In a way this episode shows Chamberlin Powell and Bon at their innovative best – never admitting defeat, always trying to make the best of a bad situation. They designed the roof of the new road as a pedestrian causeway linking the parts of the podium near London Wall with those over Beech Street. To avoid the west and east sides of the new neighbourhood being visually split off from each other, they also proposed clearing the site to the existing basement level and creating a large ornamental lake which would be visible on either side of the causeway.

“This sheet of water, at the lowest point on the site, will appear as a mirror which reflects the form of the enclosed road viaduct and will express the continuity of space, linking the two halves of the development.”

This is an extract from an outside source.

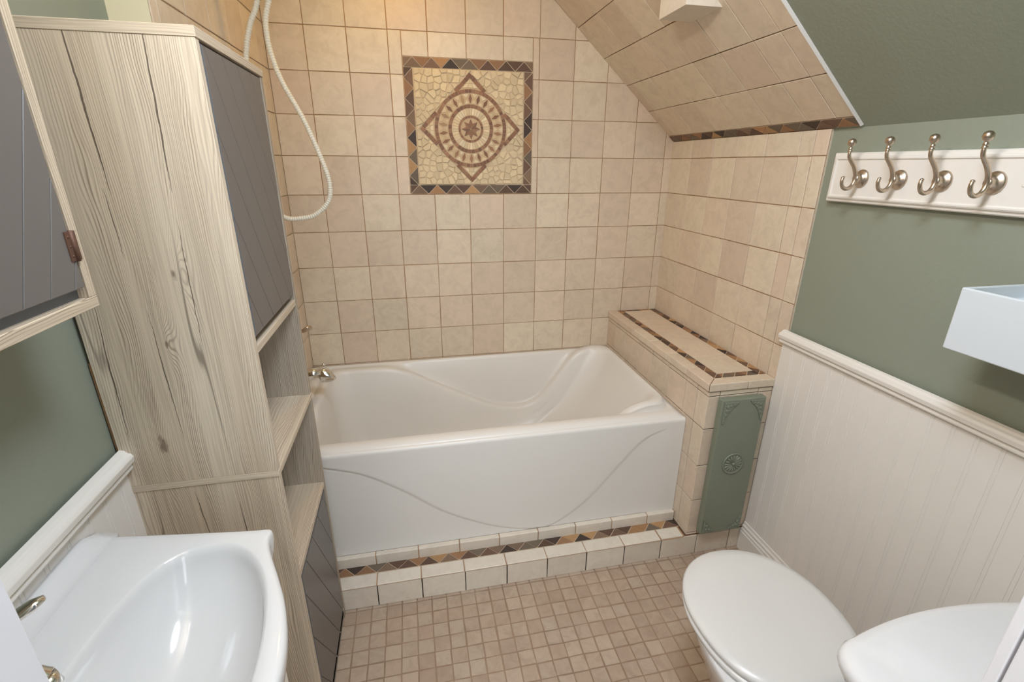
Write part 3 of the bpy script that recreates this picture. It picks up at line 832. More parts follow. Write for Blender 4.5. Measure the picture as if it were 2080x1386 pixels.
# return along the head end and the bottom edge so the apron has a body
mb.add([(TX1, TY, z0a), (TX1, TY, z1a), (TX1, TY+0.03, z1a), (TX1, TY+0.03, z0a)], [(0, 1, 2, 3)])
mb.build('apron', 'acrylic', tub)

# tub spout, lever, shower hose -------------------------------------------------
YS = -0.38
sp = thing('tub_spout', 'chrome bath spout with a lift knob over the tub, by the tall cabinet', 'spout', (0.0, YS, 0.683))
mb = MB()
pr_ = [(0.0, 0.030, 0.030, 0.0), (0.012, 0.028, 0.028, 0.0), (0.02, 0.025, 0.026, 0.0), (0.08, 0.0235, 0.0245, 0.0), (0.118, 0.0215, 0.0225, 0.001)]
rings = [[(h-0.006, YS+ry*math.cos(2*PI*k/28), 0.690+dz+rz*math.sin(2*PI*k/28)) for k in range(28)] for h, ry, rz, dz in pr_]
mb.loft(rings, True, True, True); mb.build('body', 'chrome', sp)
mb = MB()
rings = []
for x, zt, zb, ry in ((0.106, 0.7115, 0.6665, 0.0222), (0.110, 0.7135, 0.652, 0.0228), (0.128, 0.713, 0.648, 0.0226), (0.146, 0.708, 0.650, 0.0215), (0.158, 0.694, 0.655, 0.019), (0.165, 0.676, 0.660, 0.013)):
    zc, rz = (zt+zb)/2, (zt-zb)/2
    rings.append([(x-0.006+0.010*(0.5-(0.5+0.5*math.sin(2*PI*k/28))), YS+ry*math.cos(2*PI*k/28), zc+rz*math.sin(2*PI*k/28)) for k in range(28)])
mb.loft(rings, True, True, True); mb.build('nozzle', 'chrome', sp)
mb = MB(); mb.lathe((0.124, YS, 0.708), (0, 0, 1), [(0, 0.004), (0.012, 0.0035), (0.015, 0.0055), (0.020, 0.0072), (0.024, 0.0066), (0.026, 0.003)], 18)
mb.build('lift_knob', 'chrome', sp)

lv = thing('tub_valve', 'brushed nickel lever of the bath valve sticking out past the tall cabinet', 'valve', (-0.008, YS, 0.885))
mb = MB(); mb.lathe((-0.008, YS, 0.882), (1, 0, 0), [(0, 0.075), (0.004, 0.075), (0.010, 0.066), (0.013, 0.03)], 36); mb.build('escutcheon', 'nickel', lv)
mb = MB(); mb.lathe((0.0, YS, 0.882), (1, 0, 0), [(0, 0.026), (0.030, 0.024), (0.038, 0.020)], 24); mb.build('hub', 'nickel', lv)
mb = MB()
pts = [(0.030, YS, 0.880), (0.050, YS-0.012, 0.879), (0.070, YS-0.030, 0.883), (0.088, YS-0.044, 0.893), (0.099, YS-0.050, 0.902), (0.104, YS-0.053, 0.907)]
rings = []
for i, (p, w, h) in enumerate(zip(pts, (0.008, 0.008, 0.011, 0.016, 0.017, 0.010), (0.007, 0.0065, 0.0065, 0.008, 0.0085, 0.005))):
    p = Vector(p); t = (Vector(pts[min(i+1, 5)])-Vector(pts[max(i-1, 0)])).normalized(); s_ = t.cross(Vector((0, 0.35, 1))).normalized(); u_ = s_.cross(t)
    rings.append([p+s_*w*math.cos(2*PI*k/16)+u_*h*math.sin(2*PI*k/16) for k in range(16)])
mb.loft(rings, True, True, True); mb.build('lever', 'nickel', lv)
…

They referred rather optimistically to a similar example of bridges over the Serpentine in Hyde Park, while admitting that there the traffic drivers could at least see out, whereas here they would be enclosed in the new box. But at least the pedestrians on the top of the box would be able to enjoy the lake view.

How the architects must have celebrated when the idea was dropped and they could build the present magnificent pedestrian bridge – below Gilbert House –  across the lake instead (the alternative proposal)!